Yes lifetime experiences have a profound effect on how you I or a horse behaves and thus we all end up with different cultures and horse cultures will vary depending on environmental variables as well as size of group, and their relationship and knowledge of the humans they are familiar with.
More interesting probably from the point of view of most people living or having to do with horses is collective intentionality ( see Searles work here), where the horse and the human have the same goal but may do different things to achieve it, and it is what many of us riders who are seriously interested in communicating with their mount, strive for, and it comes out of cooperative associations, not "dominance" and "obedience", but is worth the struggle, and probably inter-species collective intentionality is more sophisticated and perhaps common when rlding than any other type of inter-species effort ( for various reasons).
Anyway all of this stuff together with other, and publications etc are discussed in my book Friends are Family that you choose. TSL.co.uk where you can buy it on line or hard copy.
Thank you for your comment! Smaller groups can handle that more information is shared in the group, bigger groups need to simplify how information is conveyed and shared. Synchronization becomes more important, but also harder and needs to follow fewer rules. Group size matters a lot.

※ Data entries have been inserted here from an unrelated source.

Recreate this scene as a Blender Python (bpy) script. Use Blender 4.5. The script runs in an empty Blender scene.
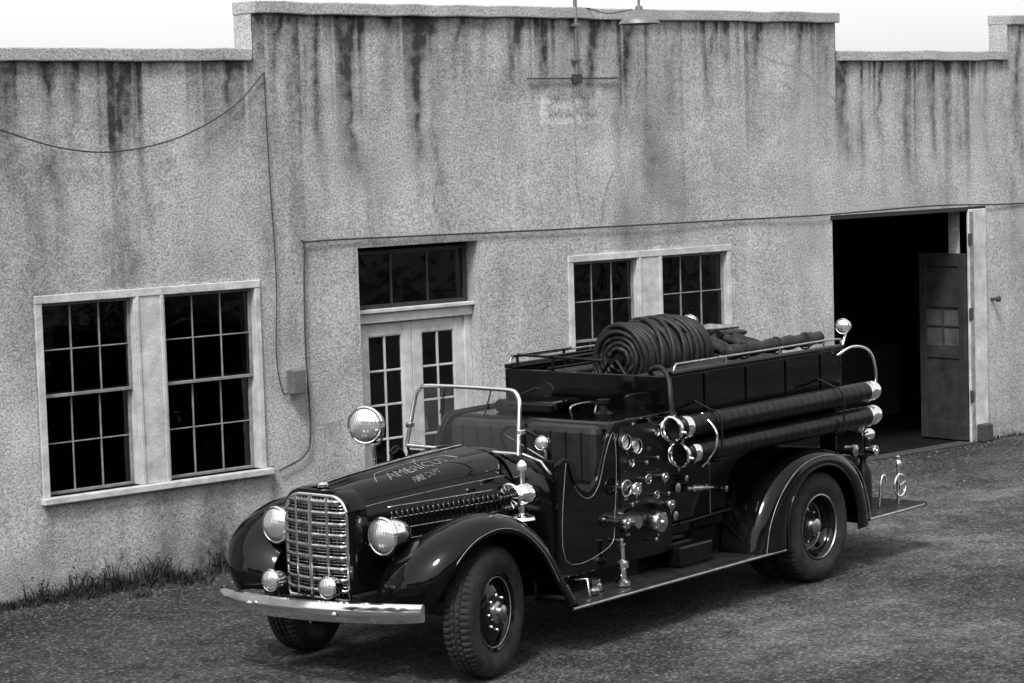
import bpy, bmesh, math, random
import numpy as np
from mathutils import Vector, Matrix
random.seed(7); rng=np.random.default_rng(5)
D=bpy.data; C=bpy.context; COL=C.collection
R2=math.radians
# ---------------------------------------------------------------- materials
def newmat(name):
    m=D.materials.new(name); m.use_nodes=True
    nt=m.node_tree; b=nt.nodes["Principled BSDF"]; return m,nt,b
def N(nt,t,**k):
    n=nt.nodes.new(t)
    for a,v in k.items():
        if a.startswith("i_"): n.inputs[a[2:].replace("_"," ")].default_value=v
        else: setattr(n,a,v)
    return n
def grey(v): return (v,v,v,1)
def mrange(nt,src,a,c,lo,hi):
    r=N(nt,"ShaderNodeMapRange")
    for k,v_ in (("From Min",a),("From Max",c),("To Min",lo),("To Max",hi)): r.inputs[k].default_value=v_
    nt.links.new(src,r.inputs["Value"]); return r.outputs[0]
def op(nt,o,a,c):
    n=N(nt,"ShaderNodeMath",operation=o)
    for i,s in enumerate((a,c)):
        if isinstance(s,(float,int)): n.inputs[i].default_value=s
        else: nt.links.new(s,n.inputs[i])
    return n.outputs[0]
def simple(name,col,rough=.5,metal=0,noise=0,nscale=8,bump=0,bscale=60,roughvar=0,spec=.5,dust=0):
    m,nt,b=newmat(name); L=nt.links
    b.inputs["Base Color"].default_value=grey(col); b.inputs["Roughness"].default_value=rough
    b.inputs["Metallic"].default_value=metal; b.inputs["Specular IOR Level"].default_value=spec
    tc=N(nt,"ShaderNodeTexCoord"); out=None
    if noise:
        n=N(nt,"ShaderNodeTexNoise",i_Scale=nscale,i_Detail=5.0,i_Roughness=.65); L.new(tc.outputs["Object"],n.inputs["Vector"])
        out=mrange(nt,n.outputs["Fac"],.3,.7,col*(1-noise),col*(1+noise)); L.new(out,b.inputs["Base Color"])
    if dust:   # road dust settled on the lower surfaces
        g=N(nt,"ShaderNodeNewGeometry"); sx=N(nt,"ShaderNodeSeparateXYZ"); L.new(g.outputs["Position"],sx.inputs[0])
        n2=N(nt,"ShaderNodeTexNoise",i_Scale=9.0,i_Detail=5.0); L.new(g.outputs["Position"],n2.inputs["Vector"])
        h=mrange(nt,sx.outputs[2],.25,.95,dust,0.0); a=op(nt,'MULTIPLY',h,mrange(nt,n2.outputs["Fac"],.3,.7,.2,1.6))
        e=op(nt,'ADD',out if out is not None else col,a); L.new(e,b.inputs["Base Color"])
    if roughvar:
        n=N(nt,"ShaderNodeTexNoise",i_Scale=5.0,i_Detail=6.0,i_Roughness=.7); L.new(tc.outputs["Object"],n.inputs["Vector"])
        r=mrange(nt,n.outputs["Fac"],.3,.7,max(.02,rough-roughvar),rough+roughvar); L.new(r,b.inputs["Roughness"])
    if bump:
        n=N(nt,"ShaderNodeTexNoise",i_Scale=bscale,i_Detail=3.0); L.new(tc.outputs["Object"],n.inputs["Vector"])
        bp=N(nt,"ShaderNodeBump",i_Strength=bump,i_Distance=.01); L.new(n.outputs["Fac"],bp.inputs["Height"]); L.new(bp.outputs[0],b.inputs["Normal"])
    return m
M={}
M['paint']=simple("enamel_paint",.002,.06,0,noise=.6,nscale=3,roughvar=.04,bump=.03,bscale=3,spec=.3,dust=.004)
M['black']=simple("black_iron",.005,.4,noise=.4,nscale=12,roughvar=.15,spec=.25,dust=.010)
M['under']=simple("underbody",.004,.85,spec=.1)
M['rubber']=simple("tyre_rubber",.011,.75,noise=.6,nscale=14,bump=.4,bscale=50,spec=.22,dust=.016)
M['chrome']=simple("chrome",.88,.08,1,noise=.1,nscale=6,roughvar=.05)
M['nickel']=simple("dull_nickel",.42,.26,1,noise=.35,nscale=14,roughvar=.12)
M['stripe']=simple("gold_leaf",.26,.4,.4,noise=.5,nscale=20)
M['lettering']=simple("worn_gold_lettering",.15,.45,.3,noise=.7,nscale=14)
M['leather']=simple("seat_leather",.016,.42,noise=.4,nscale=10,bump=.3,bscale=25,spec=.3)
M['hose']=simple("hose_rubber",.011,.5,noise=.6,nscale=20,bump=.3,bscale=70,spec=.3)
M['canvas']=simple("canvas_hose",.025,.85,noise=.6,nscale=12,bump=.5,bscale=90,spec=.2)
M['hardhose']=simple("suction_hose",.004,.34,noise=.5,nscale=7,roughvar=.12,spec=.2)
M['dial']=simple("dial_face",.5,.4,noise=.3,nscale=40)
M['white']=simple("white_paint",.46,.65,noise=.3,nscale=6,bump=.4,bscale=35)
M['sash']=simple("sash_paint",.2,.6,noise=.4,nscale=9,bump=.3,bscale=35)
M['darkframe']=simple("dark_frame",.02,.6,noise=.4)
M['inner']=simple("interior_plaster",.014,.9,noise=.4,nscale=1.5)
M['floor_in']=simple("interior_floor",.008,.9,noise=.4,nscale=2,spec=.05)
M['doorgrey']=simple("grey_door_paint",.030,.6,noise=.4,nscale=5,bump=.2,bscale=20,spec=.2)
M['leafglass']=simple("dusty_door_glass",.075,.3,noise=.4,nscale=5)
M['iron']=simple("weathered_iron",.04,.7,noise=.5,nscale=15)
M['galv']=simple("galvanised",.16,.5,.4,noise=.3,nscale=10)
M['bark']=simple("bark",.05,.9,noise=.4)
M['leaf']=simple("tree_leaf",.05,.7,noise=.5,nscale=2)
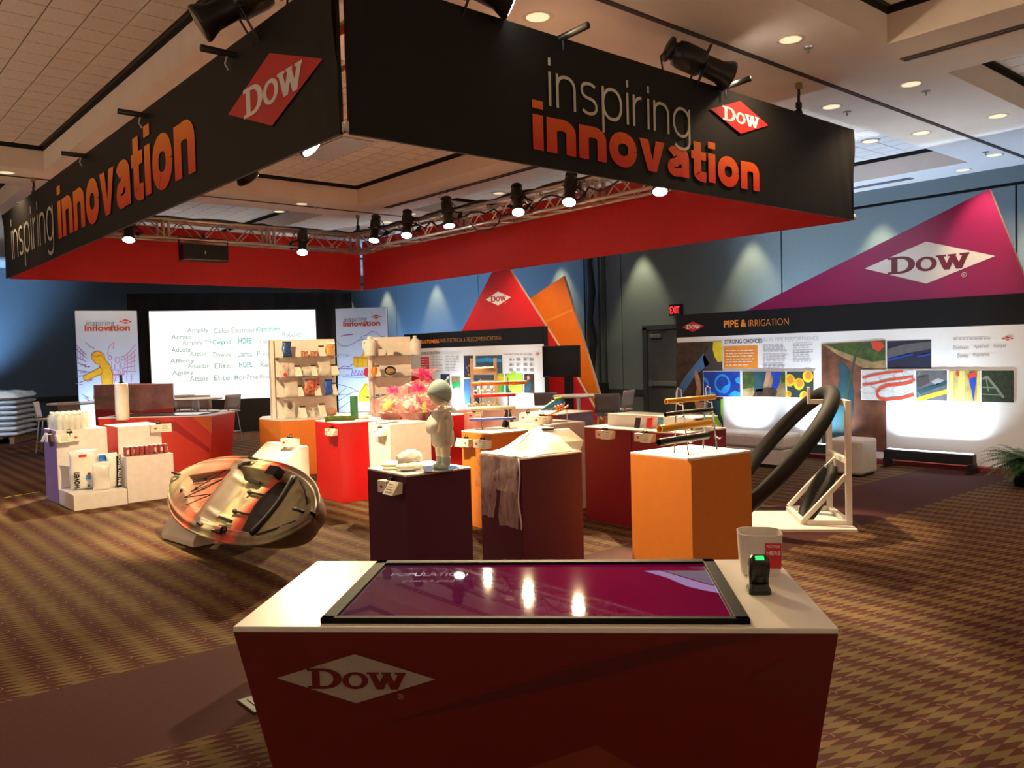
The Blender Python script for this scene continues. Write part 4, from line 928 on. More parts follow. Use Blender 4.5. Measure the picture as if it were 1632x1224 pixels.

Yes. Agreed. We build in social dominance into groups kept in captivity - the same way we have built it into our own human systems. And as you say, primates has an affinity for it too... it is part of how primates make sense of the world, by categorization, seeking and applying patterns and systems.
Yes - I too think good riders and good horsemanship persons are searching for the collaborative aspect of finding out together how to reach a goal. And for most people that works when it works. The interesting part to watch is what happens when it does not work, what comes out of that frustration. Then the human need for solving stuff with dominance shows up... and the horse's way of seeking their herd... which usually is not the human... (but can be).
I have just gotten your new book in the mail (together with a lot of other books necessary for my writing). Looking forward to read it!